THE REQUEST
Write the data out again in full, with no departure from the original.

DATA LINES
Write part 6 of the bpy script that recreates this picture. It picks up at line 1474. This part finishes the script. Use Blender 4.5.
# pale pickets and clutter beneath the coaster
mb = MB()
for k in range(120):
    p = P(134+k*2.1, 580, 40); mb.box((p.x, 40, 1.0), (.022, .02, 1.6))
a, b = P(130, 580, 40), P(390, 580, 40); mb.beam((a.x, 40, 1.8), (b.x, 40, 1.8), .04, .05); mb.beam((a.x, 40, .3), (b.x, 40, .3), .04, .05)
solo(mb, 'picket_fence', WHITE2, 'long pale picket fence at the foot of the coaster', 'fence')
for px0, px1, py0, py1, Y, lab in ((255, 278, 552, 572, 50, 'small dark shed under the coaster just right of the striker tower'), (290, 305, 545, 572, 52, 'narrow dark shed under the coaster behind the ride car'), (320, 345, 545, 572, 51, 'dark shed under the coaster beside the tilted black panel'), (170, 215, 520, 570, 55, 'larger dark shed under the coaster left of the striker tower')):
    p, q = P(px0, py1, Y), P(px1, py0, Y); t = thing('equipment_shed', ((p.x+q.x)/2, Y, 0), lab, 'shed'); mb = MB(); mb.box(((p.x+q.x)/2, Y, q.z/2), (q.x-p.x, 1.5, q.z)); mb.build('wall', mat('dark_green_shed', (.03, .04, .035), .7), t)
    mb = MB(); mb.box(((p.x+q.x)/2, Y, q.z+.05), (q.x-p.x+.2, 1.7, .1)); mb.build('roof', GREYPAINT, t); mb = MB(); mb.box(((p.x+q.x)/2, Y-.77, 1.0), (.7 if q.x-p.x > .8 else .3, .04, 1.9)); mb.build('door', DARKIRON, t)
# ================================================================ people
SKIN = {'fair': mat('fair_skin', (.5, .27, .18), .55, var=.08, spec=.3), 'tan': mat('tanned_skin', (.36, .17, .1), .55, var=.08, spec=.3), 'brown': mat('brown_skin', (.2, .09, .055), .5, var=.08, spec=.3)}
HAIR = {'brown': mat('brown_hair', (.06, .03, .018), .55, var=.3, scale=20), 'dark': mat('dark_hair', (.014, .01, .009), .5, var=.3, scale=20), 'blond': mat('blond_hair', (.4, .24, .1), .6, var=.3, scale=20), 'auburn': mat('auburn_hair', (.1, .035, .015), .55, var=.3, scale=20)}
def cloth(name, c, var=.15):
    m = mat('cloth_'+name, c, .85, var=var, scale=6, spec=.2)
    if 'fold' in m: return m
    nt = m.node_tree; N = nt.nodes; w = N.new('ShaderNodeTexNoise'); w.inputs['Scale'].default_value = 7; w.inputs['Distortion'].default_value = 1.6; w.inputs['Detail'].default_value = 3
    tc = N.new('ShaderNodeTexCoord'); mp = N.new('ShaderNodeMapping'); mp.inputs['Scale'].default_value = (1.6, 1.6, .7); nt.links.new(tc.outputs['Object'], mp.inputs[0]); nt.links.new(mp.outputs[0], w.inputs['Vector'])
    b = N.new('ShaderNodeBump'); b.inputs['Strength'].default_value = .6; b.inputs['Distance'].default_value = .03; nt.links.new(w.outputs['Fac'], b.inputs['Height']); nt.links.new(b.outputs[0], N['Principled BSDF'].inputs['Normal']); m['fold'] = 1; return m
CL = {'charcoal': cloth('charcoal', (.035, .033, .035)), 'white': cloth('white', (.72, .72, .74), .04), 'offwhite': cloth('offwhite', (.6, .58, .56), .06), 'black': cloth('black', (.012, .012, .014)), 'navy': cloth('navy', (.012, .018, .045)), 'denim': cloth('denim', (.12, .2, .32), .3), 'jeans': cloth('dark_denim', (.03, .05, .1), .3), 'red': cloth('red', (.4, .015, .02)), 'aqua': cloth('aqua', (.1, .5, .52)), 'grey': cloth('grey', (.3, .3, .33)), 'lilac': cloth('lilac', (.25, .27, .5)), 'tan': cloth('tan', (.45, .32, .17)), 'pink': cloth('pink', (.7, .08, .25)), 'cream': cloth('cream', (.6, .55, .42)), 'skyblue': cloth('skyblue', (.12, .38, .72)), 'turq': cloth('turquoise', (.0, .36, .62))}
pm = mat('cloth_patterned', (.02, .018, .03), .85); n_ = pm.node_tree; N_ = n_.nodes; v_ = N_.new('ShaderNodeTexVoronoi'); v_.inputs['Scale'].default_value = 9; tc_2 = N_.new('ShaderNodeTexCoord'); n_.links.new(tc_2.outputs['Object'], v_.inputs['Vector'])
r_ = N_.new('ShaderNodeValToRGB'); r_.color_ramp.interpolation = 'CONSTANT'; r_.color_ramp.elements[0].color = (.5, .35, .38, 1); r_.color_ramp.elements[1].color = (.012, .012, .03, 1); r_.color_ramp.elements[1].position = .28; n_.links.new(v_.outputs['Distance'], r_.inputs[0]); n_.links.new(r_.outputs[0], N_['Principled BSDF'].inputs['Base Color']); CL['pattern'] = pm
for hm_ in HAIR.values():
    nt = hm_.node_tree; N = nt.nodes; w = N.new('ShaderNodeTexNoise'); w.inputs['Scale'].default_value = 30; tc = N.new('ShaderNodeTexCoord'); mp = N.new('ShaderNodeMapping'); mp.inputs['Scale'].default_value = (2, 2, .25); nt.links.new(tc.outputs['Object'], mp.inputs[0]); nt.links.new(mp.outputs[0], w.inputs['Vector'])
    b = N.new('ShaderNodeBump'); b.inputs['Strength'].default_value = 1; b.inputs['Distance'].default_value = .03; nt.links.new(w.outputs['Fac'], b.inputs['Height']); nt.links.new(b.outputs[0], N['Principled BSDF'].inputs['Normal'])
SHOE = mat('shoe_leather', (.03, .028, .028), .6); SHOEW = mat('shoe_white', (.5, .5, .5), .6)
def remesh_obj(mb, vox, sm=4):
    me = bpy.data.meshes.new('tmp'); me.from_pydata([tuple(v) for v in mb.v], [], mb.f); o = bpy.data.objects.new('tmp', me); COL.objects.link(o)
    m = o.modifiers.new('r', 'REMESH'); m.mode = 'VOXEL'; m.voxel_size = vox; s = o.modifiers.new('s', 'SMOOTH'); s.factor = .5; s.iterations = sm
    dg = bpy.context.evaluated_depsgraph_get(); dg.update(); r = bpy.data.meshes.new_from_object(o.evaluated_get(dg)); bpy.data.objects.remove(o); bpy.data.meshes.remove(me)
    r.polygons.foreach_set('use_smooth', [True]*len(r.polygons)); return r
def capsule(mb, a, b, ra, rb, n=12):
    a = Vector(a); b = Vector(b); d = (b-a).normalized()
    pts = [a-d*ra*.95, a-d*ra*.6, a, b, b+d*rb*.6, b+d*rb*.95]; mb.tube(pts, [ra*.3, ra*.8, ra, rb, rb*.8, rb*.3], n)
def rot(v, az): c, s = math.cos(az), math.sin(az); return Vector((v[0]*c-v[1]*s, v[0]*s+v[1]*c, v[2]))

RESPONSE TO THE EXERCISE
Write part 6 of the bpy script that recreates this picture. It picks up at line 1474. This part finishes the script. Use Blender 4.5.
# pale pickets and clutter beneath the coaster
mb = MB()
for k in range(120):
    p = P(134+k*2.1, 580, 40); mb.box((p.x, 40, 1.0), (.022, .02, 1.6))
a, b = P(130, 580, 40), P(390, 580, 40); mb.beam((a.x, 40, 1.8), (b.x, 40, 1.8), .04, .05); mb.beam((a.x, 40, .3), (b.x, 40, .3), .04, .05)
solo(mb, 'picket_fence', WHITE2, 'long pale picket fence at the foot of the coaster', 'fence')
for px0, px1, py0, py1, Y, lab in ((255, 278, 552, 572, 50, 'small dark shed under the coaster just right of the striker tower'), (290, 305, 545, 572, 52, 'narrow dark shed under the coaster behind the ride car'), (320, 345, 545, 572, 51, 'dark shed under the coaster beside the tilted black panel'), (170, 215, 520, 570, 55, 'larger dark shed under the coaster left of the striker tower')):
    p, q = P(px0, py1, Y), P(px1, py0, Y); t = thing('equipment_shed', ((p.x+q.x)/2, Y, 0), lab, 'shed'); mb = MB(); mb.box(((p.x+q.x)/2, Y, q.z/2), (q.x-p.x, 1.5, q.z)); mb.build('wall', mat('dark_green_shed', (.03, .04, .035), .7), t)
    mb = MB(); mb.box(((p.x+q.x)/2, Y, q.z+.05), (q.x-p.x+.2, 1.7, .1)); mb.build('roof', GREYPAINT, t); mb = MB(); mb.box(((p.x+q.x)/2, Y-.77, 1.0), (.7 if q.x-p.x > .8 else .3, .04, 1.9)); mb.build('door', DARKIRON, t)
# ================================================================ people
SKIN = {'fair': mat('fair_skin', (.5, .27, .18), .55, var=.08, spec=.3), 'tan': mat('tanned_skin', (.36, .17, .1), .55, var=.08, spec=.3), 'brown': mat('brown_skin', (.2, .09, .055), .5, var=.08, spec=.3)}
HAIR = {'brown': mat('brown_hair', (.06, .03, .018), .55, var=.3, scale=20), 'dark': mat('dark_hair', (.014, .01, .009), .5, var=.3, scale=20), 'blond': mat('blond_hair', (.4, .24, .1), .6, var=.3, scale=20), 'auburn': mat('auburn_hair', (.1, .035, .015), .55, var=.3, scale=20)}
def cloth(name, c, var=.15):
    m = mat('cloth_'+name, c, .85, var=var, scale=6, spec=.2)
    if 'fold' in m: return m
    nt = m.node_tree; N = nt.nodes; w = N.new('ShaderNodeTexNoise'); w.inputs['Scale'].default_value = 7; w.inputs['Distortion'].default_value = 1.6; w.inputs['Detail'].default_value = 3
    tc = N.new('ShaderNodeTexCoord'); mp = N.new('ShaderNodeMapping'); mp.inputs['Scale'].default_value = (1.6, 1.6, .7); nt.links.new(tc.outputs['Object'], mp.inputs[0]); nt.links.new(mp.outputs[0], w.inputs['Vector'])
    b = N.new('ShaderNodeBump'); b.inputs['Strength'].default_value = .6; b.inputs['Distance'].default_value = .03; nt.links.new(w.outputs['Fac'], b.inputs['Height']); nt.links.new(b.outputs[0], N['Principled BSDF'].inputs['Normal']); m['fold'] = 1; return m
CL = {'charcoal': cloth('charcoal', (.035, .033, .035)), 'white': cloth('white', (.72, .72, .74), .04), 'offwhite': cloth('offwhite', (.6, .58, .56), .06), 'black': cloth('black', (.012, .012, .014)), 'navy': cloth('navy', (.012, .018, .045)), 'denim': cloth('denim', (.12, .2, .32), .3), 'jeans': cloth('dark_denim', (.03, .05, .1), .3), 'red': cloth('red', (.4, .015, .02)), 'aqua': cloth('aqua', (.1, .5, .52)), 'grey': cloth('grey', (.3, .3, .33)), 'lilac': cloth('lilac', (.25, .27, .5)), 'tan': cloth('tan', (.45, .32, .17)), 'pink': cloth('pink', (.7, .08, .25)), 'cream': cloth('cream', (.6, .55, .42)), 'skyblue': cloth('skyblue', (.12, .38, .72)), 'turq': cloth('turquoise', (.0, .36, .62))}
pm = mat('cloth_patterned', (.02, .018, .03), .85); n_ = pm.node_tree; N_ = n_.nodes; v_ = N_.new('ShaderNodeTexVoronoi'); v_.inputs['Scale'].default_value = 9; tc_2 = N_.new('ShaderNodeTexCoord'); n_.links.new(tc_2.outputs['Object'], v_.inputs['Vector'])
r_ = N_.new('ShaderNodeValToRGB'); r_.color_ramp.interpolation = 'CONSTANT'; r_.color_ramp.elements[0].color = (.5, .35, .38, 1); r_.color_ramp.elements[1].color = (.012, .012, .03, 1); r_.color_ramp.elements[1].position = .28; n_.links.new(v_.outputs['Distance'], r_.inputs[0]); n_.links.new(r_.outputs[0], N_['Principled BSDF'].inputs['Base Color']); CL['pattern'] = pm
for hm_ in HAIR.values():
    nt = hm_.node_tree; N = nt.nodes; w = N.new('ShaderNodeTexNoise'); w.inputs['Scale'].default_value = 30; tc = N.new('ShaderNodeTexCoord'); mp = N.new('ShaderNodeMapping'); mp.inputs['Scale'].default_value = (2, 2, .25); nt.links.new(tc.outputs['Object'], mp.inputs[0]); nt.links.new(mp.outputs[0], w.inputs['Vector'])
    b = N.new('ShaderNodeBump'); b.inputs['Strength'].default_value = 1; b.inputs['Distance'].default_value = .03; nt.links.new(w.outputs['Fac'], b.inputs['Height']); nt.links.new(b.outputs[0], N['Principled BSDF'].inputs['Normal'])
SHOE = mat('shoe_leather', (.03, .028, .028), .6); SHOEW = mat('shoe_white', (.5, .5, .5), .6)
def remesh_obj(mb, vox, sm=4):
    me = bpy.data.meshes.new('tmp'); me.from_pydata([tuple(v) for v in mb.v], [], mb.f); o = bpy.data.objects.new('tmp', me); COL.objects.link(o)
    m = o.modifiers.new('r', 'REMESH'); m.mode = 'VOXEL'; m.voxel_size = vox; s = o.modifiers.new('s', 'SMOOTH'); s.factor = .5; s.iterations = sm
    dg = bpy.context.evaluated_depsgraph_get(); dg.update(); r = bpy.data.meshes.new_from_object(o.evaluated_get(dg)); bpy.data.objects.remove(o); bpy.data.meshes.remove(me)
    r.polygons.foreach_set('use_smooth', [True]*len(r.polygons)); return r
def capsule(mb, a, b, ra, rb, n=12):
    a = Vector(a); b = Vector(b); d = (b-a).normalized()
    pts = [a-d*ra*.95, a-d*ra*.6, a, b, b+d*rb*.6, b+d*rb*.95]; mb.tube(pts, [ra*.3, ra*.8, ra, rb, rb*.8, rb*.3], n)
def rot(v, az): c, s = math.cos(az), math.sin(az); return Vector((v[0]*c-v[1]*s, v[0]*s+v[1]*c, v[2]))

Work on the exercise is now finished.